Your task is to print all of the material verbatim.

::: SOURCE MATERIAL

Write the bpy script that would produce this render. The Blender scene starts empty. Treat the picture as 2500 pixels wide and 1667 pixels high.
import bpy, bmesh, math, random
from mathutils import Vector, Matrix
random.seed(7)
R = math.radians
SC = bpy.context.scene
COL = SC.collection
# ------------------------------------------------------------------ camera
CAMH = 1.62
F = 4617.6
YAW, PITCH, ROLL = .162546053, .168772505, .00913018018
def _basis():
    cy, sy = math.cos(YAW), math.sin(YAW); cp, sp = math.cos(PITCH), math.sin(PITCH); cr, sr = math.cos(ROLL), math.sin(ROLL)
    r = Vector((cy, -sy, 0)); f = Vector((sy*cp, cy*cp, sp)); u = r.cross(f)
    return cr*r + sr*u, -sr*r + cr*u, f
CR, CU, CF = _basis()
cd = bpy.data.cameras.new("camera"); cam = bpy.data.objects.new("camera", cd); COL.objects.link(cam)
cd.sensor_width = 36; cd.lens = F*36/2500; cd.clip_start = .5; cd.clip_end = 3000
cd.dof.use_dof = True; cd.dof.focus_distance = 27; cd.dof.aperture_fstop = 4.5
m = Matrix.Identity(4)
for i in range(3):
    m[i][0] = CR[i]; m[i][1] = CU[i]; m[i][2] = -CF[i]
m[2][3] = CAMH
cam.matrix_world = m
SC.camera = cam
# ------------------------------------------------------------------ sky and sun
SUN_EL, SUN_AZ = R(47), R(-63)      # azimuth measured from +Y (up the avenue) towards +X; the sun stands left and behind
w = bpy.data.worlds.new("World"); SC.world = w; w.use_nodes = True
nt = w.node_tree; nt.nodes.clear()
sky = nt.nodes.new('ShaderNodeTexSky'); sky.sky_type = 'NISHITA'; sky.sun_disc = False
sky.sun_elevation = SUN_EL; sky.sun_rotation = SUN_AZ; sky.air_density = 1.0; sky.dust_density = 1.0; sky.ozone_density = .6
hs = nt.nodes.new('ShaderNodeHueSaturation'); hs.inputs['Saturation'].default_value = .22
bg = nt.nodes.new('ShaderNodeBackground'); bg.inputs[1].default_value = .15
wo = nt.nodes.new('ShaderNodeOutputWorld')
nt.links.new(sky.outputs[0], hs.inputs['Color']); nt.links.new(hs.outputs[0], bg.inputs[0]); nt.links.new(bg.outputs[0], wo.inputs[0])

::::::

— ANSWER —
Write the bpy script that would produce this render. The Blender scene starts empty. Treat the picture as 2500 pixels wide and 1667 pixels high.
import bpy, bmesh, math, random
from mathutils import Vector, Matrix
random.seed(7)
R = math.radians
SC = bpy.context.scene
COL = SC.collection
# ------------------------------------------------------------------ camera
CAMH = 1.62
F = 4617.6
YAW, PITCH, ROLL = .162546053, .168772505, .00913018018
def _basis():
    cy, sy = math.cos(YAW), math.sin(YAW); cp, sp = math.cos(PITCH), math.sin(PITCH); cr, sr = math.cos(ROLL), math.sin(ROLL)
    r = Vector((cy, -sy, 0)); f = Vector((sy*cp, cy*cp, sp)); u = r.cross(f)
    return cr*r + sr*u, -sr*r + cr*u, f
CR, CU, CF = _basis()
cd = bpy.data.cameras.new("camera"); cam = bpy.data.objects.new("camera", cd); COL.objects.link(cam)
cd.sensor_width = 36; cd.lens = F*36/2500; cd.clip_start = .5; cd.clip_end = 3000
cd.dof.use_dof = True; cd.dof.focus_distance = 27; cd.dof.aperture_fstop = 4.5
m = Matrix.Identity(4)
for i in range(3):
    m[i][0] = CR[i]; m[i][1] = CU[i]; m[i][2] = -CF[i]
m[2][3] = CAMH
cam.matrix_world = m
SC.camera = cam
# ------------------------------------------------------------------ sky and sun
SUN_EL, SUN_AZ = R(47), R(-63)      # azimuth measured from +Y (up the avenue) towards +X; the sun stands left and behind
w = bpy.data.worlds.new("World"); SC.world = w; w.use_nodes = True
nt = w.node_tree; nt.nodes.clear()
sky = nt.nodes.new('ShaderNodeTexSky'); sky.sky_type = 'NISHITA'; sky.sun_disc = False
sky.sun_elevation = SUN_EL; sky.sun_rotation = SUN_AZ; sky.air_density = 1.0; sky.dust_density = 1.0; sky.ozone_density = .6
hs = nt.nodes.new('ShaderNodeHueSaturation'); hs.inputs['Saturation'].default_value = .22
bg = nt.nodes.new('ShaderNodeBackground'); bg.inputs[1].default_value = .15
wo = nt.nodes.new('ShaderNodeOutputWorld')
nt.links.new(sky.outputs[0], hs.inputs['Color']); nt.links.new(hs.outputs[0], bg.inputs[0]); nt.links.new(bg.outputs[0], wo.inputs[0])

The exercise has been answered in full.